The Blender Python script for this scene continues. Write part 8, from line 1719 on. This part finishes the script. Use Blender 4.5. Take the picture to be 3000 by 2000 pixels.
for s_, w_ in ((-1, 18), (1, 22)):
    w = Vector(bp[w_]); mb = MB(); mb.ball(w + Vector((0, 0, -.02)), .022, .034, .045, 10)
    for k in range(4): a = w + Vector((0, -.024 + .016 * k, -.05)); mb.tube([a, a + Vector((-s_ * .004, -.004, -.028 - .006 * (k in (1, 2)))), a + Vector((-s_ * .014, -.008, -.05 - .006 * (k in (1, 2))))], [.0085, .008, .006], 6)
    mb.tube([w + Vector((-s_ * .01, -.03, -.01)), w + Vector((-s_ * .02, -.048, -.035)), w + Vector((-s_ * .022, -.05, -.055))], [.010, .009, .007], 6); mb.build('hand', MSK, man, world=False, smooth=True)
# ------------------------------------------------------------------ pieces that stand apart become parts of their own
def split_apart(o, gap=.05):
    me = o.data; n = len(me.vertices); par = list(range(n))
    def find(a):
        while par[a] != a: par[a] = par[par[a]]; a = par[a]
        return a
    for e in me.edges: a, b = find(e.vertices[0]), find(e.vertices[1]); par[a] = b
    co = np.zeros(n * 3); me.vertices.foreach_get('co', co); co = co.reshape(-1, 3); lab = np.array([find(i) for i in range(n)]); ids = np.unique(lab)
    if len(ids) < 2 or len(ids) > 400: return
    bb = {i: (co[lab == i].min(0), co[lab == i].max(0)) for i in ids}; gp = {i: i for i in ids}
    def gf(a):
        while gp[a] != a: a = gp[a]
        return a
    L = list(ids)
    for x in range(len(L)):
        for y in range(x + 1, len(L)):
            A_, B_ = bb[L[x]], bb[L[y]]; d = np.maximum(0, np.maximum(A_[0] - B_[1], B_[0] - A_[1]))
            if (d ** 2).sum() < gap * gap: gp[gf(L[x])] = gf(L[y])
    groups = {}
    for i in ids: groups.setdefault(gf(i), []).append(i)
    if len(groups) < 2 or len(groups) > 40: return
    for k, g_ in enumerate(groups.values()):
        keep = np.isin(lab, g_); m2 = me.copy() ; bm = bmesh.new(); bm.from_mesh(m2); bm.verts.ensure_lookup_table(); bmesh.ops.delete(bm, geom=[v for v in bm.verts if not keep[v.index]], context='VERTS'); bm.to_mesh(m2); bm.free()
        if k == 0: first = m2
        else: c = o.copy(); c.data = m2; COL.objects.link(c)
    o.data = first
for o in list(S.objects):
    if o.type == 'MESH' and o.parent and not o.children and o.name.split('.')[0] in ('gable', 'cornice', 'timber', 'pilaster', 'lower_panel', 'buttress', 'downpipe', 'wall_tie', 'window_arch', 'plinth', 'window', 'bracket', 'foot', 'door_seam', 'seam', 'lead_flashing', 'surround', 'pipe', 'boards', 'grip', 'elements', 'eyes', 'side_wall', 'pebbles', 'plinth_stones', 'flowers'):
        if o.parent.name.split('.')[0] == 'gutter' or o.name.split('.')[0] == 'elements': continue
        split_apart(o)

◆ ◆ ◆

SHORT PROBLEM: Every line of the data above should be copied exactly.

THE RESULT:
The Blender Python script for this scene continues. Write part 8, from line 1719 on. This part finishes the script. Use Blender 4.5. Take the picture to be 3000 by 2000 pixels.
for s_, w_ in ((-1, 18), (1, 22)):
    w = Vector(bp[w_]); mb = MB(); mb.ball(w + Vector((0, 0, -.02)), .022, .034, .045, 10)
    for k in range(4): a = w + Vector((0, -.024 + .016 * k, -.05)); mb.tube([a, a + Vector((-s_ * .004, -.004, -.028 - .006 * (k in (1, 2)))), a + Vector((-s_ * .014, -.008, -.05 - .006 * (k in (1, 2))))], [.0085, .008, .006], 6)
    mb.tube([w + Vector((-s_ * .01, -.03, -.01)), w + Vector((-s_ * .02, -.048, -.035)), w + Vector((-s_ * .022, -.05, -.055))], [.010, .009, .007], 6); mb.build('hand', MSK, man, world=False, smooth=True)
# ------------------------------------------------------------------ pieces that stand apart become parts of their own
def split_apart(o, gap=.05):
    me = o.data; n = len(me.vertices); par = list(range(n))
    def find(a):
        while par[a] != a: par[a] = par[par[a]]; a = par[a]
        return a
    for e in me.edges: a, b = find(e.vertices[0]), find(e.vertices[1]); par[a] = b
    co = np.zeros(n * 3); me.vertices.foreach_get('co', co); co = co.reshape(-1, 3); lab = np.array([find(i) for i in range(n)]); ids = np.unique(lab)
    if len(ids) < 2 or len(ids) > 400: return
    bb = {i: (co[lab == i].min(0), co[lab == i].max(0)) for i in ids}; gp = {i: i for i in ids}
    def gf(a):
        while gp[a] != a: a = gp[a]
        return a
    L = list(ids)
    for x in range(len(L)):
        for y in range(x + 1, len(L)):
            A_, B_ = bb[L[x]], bb[L[y]]; d = np.maximum(0, np.maximum(A_[0] - B_[1], B_[0] - A_[1]))
            if (d ** 2).sum() < gap * gap: gp[gf(L[x])] = gf(L[y])
    groups = {}
    for i in ids: groups.setdefault(gf(i), []).append(i)
    if len(groups) < 2 or len(groups) > 40: return
    for k, g_ in enumerate(groups.values()):
        keep = np.isin(lab, g_); m2 = me.copy() ; bm = bmesh.new(); bm.from_mesh(m2); bm.verts.ensure_lookup_table(); bmesh.ops.delete(bm, geom=[v for v in bm.verts if not keep[v.index]], context='VERTS'); bm.to_mesh(m2); bm.free()
        if k == 0: first = m2
        else: c = o.copy(); c.data = m2; COL.objects.link(c)
    o.data = first
for o in list(S.objects):
    if o.type == 'MESH' and o.parent and not o.children and o.name.split('.')[0] in ('gable', 'cornice', 'timber', 'pilaster', 'lower_panel', 'buttress', 'downpipe', 'wall_tie', 'window_arch', 'plinth', 'window', 'bracket', 'foot', 'door_seam', 'seam', 'lead_flashing', 'surround', 'pipe', 'boards', 'grip', 'elements', 'eyes', 'side_wall', 'pebbles', 'plinth_stones', 'flowers'):
        if o.parent.name.split('.')[0] == 'gutter' or o.name.split('.')[0] == 'elements': continue
        split_apart(o)